# To do:
Please restate, exactly as written, the lines running from the beginning of the material through the line that has "scn.camera = cam" in it.

# Items from a data source:
________________________

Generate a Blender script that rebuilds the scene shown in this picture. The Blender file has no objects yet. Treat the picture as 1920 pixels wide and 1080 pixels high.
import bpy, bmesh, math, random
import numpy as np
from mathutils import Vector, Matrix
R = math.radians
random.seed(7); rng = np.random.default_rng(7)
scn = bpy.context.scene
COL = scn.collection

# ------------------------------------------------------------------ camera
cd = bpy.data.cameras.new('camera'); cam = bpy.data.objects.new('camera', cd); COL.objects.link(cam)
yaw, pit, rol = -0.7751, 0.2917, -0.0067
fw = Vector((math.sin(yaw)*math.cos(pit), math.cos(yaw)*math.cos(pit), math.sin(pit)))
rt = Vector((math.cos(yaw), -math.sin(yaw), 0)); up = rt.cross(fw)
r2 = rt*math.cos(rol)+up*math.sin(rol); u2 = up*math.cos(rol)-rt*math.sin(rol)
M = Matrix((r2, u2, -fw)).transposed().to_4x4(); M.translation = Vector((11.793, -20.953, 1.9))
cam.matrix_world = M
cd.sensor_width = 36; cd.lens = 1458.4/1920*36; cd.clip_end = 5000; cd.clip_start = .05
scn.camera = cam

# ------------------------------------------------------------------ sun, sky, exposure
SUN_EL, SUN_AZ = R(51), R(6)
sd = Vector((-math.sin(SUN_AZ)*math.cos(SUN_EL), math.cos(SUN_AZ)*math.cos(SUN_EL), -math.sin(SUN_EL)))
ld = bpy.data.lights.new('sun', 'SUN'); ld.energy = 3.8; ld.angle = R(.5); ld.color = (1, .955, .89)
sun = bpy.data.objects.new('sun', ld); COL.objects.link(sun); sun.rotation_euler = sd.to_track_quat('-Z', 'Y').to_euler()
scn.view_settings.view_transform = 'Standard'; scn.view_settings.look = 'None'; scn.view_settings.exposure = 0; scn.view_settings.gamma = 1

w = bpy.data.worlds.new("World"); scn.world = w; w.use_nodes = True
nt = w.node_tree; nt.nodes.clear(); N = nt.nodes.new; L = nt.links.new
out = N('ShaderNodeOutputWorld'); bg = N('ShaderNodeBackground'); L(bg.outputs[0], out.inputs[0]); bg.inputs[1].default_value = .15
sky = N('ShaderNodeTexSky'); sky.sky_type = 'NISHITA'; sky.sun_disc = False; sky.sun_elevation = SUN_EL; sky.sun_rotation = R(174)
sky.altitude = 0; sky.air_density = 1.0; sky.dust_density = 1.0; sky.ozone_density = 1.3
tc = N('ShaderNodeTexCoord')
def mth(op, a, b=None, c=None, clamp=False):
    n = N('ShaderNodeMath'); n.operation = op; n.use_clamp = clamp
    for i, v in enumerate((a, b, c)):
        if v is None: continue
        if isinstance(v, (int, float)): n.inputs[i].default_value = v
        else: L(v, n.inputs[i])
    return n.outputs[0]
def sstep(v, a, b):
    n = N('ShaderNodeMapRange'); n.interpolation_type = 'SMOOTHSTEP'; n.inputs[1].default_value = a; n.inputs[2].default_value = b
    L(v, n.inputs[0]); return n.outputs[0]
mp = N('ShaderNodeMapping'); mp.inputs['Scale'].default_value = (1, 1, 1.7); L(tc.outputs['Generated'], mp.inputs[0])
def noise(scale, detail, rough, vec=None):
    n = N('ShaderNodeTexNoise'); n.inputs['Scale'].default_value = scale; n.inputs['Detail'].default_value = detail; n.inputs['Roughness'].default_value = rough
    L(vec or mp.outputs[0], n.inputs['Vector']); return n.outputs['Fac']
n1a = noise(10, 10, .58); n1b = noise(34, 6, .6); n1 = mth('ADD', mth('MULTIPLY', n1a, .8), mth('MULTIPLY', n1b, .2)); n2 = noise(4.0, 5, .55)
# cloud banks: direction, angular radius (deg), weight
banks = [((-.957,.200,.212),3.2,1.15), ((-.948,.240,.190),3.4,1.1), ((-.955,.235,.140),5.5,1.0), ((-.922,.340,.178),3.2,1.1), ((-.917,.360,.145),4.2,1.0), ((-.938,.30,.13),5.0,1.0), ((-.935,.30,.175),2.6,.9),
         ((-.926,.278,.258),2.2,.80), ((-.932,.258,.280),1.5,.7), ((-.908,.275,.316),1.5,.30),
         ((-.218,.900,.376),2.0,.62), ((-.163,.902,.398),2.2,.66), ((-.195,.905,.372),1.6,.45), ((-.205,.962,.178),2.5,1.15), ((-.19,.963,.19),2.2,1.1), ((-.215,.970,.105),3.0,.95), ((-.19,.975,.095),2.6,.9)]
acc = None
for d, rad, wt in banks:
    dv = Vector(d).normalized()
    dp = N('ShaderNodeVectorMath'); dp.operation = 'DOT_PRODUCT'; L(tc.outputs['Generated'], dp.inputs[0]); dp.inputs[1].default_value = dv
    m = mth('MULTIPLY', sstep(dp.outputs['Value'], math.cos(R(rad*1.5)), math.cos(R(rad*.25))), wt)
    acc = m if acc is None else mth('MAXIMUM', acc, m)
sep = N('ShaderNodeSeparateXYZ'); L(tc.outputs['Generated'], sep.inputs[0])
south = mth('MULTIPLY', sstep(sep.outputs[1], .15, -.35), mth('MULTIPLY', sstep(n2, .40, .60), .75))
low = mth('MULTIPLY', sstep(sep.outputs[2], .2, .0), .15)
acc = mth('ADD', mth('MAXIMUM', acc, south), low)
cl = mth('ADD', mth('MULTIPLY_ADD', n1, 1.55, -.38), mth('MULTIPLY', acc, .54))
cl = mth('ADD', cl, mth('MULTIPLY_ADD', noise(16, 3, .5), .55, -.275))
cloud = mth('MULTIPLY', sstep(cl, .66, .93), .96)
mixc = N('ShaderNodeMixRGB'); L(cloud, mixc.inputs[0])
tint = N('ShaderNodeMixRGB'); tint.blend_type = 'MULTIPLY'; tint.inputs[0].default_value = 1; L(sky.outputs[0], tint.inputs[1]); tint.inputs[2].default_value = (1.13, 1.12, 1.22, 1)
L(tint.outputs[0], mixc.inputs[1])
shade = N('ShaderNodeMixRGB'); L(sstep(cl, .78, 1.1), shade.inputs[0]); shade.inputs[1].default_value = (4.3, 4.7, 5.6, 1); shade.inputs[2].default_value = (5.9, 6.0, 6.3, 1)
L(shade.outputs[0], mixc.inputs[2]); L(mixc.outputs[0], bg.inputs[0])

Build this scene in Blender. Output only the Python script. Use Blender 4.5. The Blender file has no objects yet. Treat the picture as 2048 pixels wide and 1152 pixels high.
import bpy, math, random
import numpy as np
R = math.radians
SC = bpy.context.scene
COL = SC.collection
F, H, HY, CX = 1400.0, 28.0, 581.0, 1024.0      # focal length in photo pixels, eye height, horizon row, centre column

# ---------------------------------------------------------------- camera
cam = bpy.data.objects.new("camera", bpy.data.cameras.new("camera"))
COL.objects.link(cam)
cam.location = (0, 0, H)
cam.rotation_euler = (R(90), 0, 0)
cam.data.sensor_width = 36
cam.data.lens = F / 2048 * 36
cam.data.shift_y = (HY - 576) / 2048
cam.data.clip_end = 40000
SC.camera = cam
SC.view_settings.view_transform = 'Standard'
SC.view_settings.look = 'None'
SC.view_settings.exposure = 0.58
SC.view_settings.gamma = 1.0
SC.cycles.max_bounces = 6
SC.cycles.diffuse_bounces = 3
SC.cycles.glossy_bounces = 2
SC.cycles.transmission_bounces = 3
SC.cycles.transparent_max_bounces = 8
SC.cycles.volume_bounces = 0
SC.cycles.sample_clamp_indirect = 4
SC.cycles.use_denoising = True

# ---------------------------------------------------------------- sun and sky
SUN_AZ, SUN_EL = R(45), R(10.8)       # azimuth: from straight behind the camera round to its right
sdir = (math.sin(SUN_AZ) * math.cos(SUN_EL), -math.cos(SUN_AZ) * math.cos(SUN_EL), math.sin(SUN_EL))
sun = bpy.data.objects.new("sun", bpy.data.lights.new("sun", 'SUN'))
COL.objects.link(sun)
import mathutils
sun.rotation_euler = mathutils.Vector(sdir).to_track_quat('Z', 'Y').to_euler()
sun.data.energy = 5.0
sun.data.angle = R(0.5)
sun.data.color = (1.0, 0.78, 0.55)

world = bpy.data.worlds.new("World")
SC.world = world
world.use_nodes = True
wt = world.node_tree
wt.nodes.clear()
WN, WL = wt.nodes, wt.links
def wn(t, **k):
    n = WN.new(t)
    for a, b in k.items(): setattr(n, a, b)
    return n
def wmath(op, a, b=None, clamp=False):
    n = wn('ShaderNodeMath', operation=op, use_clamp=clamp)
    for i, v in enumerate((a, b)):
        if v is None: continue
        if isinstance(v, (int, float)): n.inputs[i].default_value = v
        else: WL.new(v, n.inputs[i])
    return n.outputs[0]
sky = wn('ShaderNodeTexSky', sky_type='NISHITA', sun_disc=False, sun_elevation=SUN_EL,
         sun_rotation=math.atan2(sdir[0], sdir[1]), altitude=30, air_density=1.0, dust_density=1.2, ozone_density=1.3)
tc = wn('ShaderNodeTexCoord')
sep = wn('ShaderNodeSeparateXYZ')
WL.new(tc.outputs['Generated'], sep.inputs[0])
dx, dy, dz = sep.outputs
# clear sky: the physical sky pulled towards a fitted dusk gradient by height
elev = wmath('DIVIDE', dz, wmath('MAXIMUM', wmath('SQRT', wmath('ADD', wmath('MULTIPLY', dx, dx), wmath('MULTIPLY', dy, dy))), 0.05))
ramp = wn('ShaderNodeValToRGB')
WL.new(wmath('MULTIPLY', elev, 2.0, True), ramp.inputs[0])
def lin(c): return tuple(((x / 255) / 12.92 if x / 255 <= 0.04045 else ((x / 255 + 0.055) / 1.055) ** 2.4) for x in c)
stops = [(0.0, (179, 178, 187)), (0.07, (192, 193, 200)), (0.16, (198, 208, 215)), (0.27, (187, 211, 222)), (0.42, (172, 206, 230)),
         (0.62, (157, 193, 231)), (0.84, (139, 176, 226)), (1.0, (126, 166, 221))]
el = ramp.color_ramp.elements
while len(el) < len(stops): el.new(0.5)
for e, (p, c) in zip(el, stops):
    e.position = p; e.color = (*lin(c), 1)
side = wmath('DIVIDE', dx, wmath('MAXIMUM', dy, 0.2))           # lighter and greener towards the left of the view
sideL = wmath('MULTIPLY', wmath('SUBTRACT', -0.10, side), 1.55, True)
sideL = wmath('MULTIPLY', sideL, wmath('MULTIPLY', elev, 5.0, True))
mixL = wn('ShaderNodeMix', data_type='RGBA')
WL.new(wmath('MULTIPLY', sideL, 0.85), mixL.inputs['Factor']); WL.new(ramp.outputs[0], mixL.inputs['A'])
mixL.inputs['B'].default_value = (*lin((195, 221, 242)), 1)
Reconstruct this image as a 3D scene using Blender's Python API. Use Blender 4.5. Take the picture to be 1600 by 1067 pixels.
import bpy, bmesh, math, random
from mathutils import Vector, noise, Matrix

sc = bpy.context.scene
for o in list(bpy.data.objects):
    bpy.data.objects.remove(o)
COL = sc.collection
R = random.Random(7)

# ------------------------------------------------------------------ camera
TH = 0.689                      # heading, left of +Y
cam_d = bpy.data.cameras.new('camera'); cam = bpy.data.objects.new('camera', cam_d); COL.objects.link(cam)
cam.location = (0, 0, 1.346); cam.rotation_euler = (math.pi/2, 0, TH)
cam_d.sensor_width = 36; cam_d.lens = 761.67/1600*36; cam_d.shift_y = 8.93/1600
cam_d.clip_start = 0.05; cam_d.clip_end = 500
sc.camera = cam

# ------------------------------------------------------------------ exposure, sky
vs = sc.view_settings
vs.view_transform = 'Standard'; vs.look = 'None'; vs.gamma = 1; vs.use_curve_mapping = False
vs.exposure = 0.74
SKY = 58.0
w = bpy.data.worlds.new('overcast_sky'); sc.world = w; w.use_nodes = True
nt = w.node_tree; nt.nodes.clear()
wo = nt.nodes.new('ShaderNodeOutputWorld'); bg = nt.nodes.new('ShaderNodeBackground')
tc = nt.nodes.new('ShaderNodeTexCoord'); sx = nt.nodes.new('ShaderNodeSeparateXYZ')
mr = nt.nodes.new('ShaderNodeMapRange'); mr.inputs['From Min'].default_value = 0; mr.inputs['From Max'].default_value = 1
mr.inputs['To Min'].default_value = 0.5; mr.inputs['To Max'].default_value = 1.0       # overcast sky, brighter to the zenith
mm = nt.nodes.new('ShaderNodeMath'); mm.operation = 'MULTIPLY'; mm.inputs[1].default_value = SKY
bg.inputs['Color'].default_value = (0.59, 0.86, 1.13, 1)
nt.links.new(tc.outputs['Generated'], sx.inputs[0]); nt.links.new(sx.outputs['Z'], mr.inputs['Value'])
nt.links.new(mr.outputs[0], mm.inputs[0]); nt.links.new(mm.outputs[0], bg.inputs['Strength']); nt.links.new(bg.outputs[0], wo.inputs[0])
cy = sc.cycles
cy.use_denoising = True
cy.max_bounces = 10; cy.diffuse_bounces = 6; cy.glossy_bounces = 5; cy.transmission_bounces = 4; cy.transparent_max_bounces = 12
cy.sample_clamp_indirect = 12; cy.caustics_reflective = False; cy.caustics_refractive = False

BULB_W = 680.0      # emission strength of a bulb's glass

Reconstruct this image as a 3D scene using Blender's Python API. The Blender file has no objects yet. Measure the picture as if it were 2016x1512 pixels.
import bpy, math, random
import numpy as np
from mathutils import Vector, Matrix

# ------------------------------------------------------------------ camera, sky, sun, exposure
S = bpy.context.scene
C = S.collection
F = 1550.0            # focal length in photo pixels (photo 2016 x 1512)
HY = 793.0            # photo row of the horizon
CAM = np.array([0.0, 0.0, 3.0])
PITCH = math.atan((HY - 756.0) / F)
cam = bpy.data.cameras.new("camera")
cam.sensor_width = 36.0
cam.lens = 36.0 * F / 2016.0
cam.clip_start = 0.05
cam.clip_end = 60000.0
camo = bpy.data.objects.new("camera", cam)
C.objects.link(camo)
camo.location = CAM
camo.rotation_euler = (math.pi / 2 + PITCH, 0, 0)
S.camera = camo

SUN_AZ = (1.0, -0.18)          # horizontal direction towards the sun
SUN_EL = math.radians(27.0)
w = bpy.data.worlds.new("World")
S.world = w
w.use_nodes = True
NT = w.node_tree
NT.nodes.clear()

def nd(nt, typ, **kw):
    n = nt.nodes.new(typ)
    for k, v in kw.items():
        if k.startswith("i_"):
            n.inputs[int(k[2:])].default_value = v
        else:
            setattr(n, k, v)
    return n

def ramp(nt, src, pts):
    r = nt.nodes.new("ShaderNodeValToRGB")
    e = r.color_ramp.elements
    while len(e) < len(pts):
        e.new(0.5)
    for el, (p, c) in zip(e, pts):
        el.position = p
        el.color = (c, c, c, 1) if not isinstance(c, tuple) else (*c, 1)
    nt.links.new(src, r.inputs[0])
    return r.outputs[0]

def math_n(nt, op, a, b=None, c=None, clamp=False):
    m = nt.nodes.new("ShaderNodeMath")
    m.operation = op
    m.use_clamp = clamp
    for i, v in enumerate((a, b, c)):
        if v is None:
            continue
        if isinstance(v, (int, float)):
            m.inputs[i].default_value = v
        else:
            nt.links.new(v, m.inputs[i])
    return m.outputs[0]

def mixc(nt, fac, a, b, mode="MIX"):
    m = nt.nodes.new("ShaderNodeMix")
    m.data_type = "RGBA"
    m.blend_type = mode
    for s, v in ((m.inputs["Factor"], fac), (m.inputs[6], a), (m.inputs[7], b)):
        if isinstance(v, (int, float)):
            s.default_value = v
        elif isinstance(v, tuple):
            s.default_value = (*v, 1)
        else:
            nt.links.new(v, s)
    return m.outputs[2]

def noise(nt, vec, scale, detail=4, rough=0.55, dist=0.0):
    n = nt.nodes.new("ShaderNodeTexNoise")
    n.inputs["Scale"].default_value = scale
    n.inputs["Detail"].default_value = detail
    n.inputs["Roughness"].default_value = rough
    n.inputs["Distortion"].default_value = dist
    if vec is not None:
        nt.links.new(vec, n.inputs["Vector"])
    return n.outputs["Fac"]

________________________

# Solution to this exercise:
Generate a Blender script that rebuilds the scene shown in this picture. The Blender file has no objects yet. Treat the picture as 1920 pixels wide and 1080 pixels high.
import bpy, bmesh, math, random
import numpy as np
from mathutils import Vector, Matrix
R = math.radians
random.seed(7); rng = np.random.default_rng(7)
scn = bpy.context.scene
COL = scn.collection

# ------------------------------------------------------------------ camera
cd = bpy.data.cameras.new('camera'); cam = bpy.data.objects.new('camera', cd); COL.objects.link(cam)
yaw, pit, rol = -0.7751, 0.2917, -0.0067
fw = Vector((math.sin(yaw)*math.cos(pit), math.cos(yaw)*math.cos(pit), math.sin(pit)))
rt = Vector((math.cos(yaw), -math.sin(yaw), 0)); up = rt.cross(fw)
r2 = rt*math.cos(rol)+up*math.sin(rol); u2 = up*math.cos(rol)-rt*math.sin(rol)
M = Matrix((r2, u2, -fw)).transposed().to_4x4(); M.translation = Vector((11.793, -20.953, 1.9))
cam.matrix_world = M
cd.sensor_width = 36; cd.lens = 1458.4/1920*36; cd.clip_end = 5000; cd.clip_start = .05
scn.camera = cam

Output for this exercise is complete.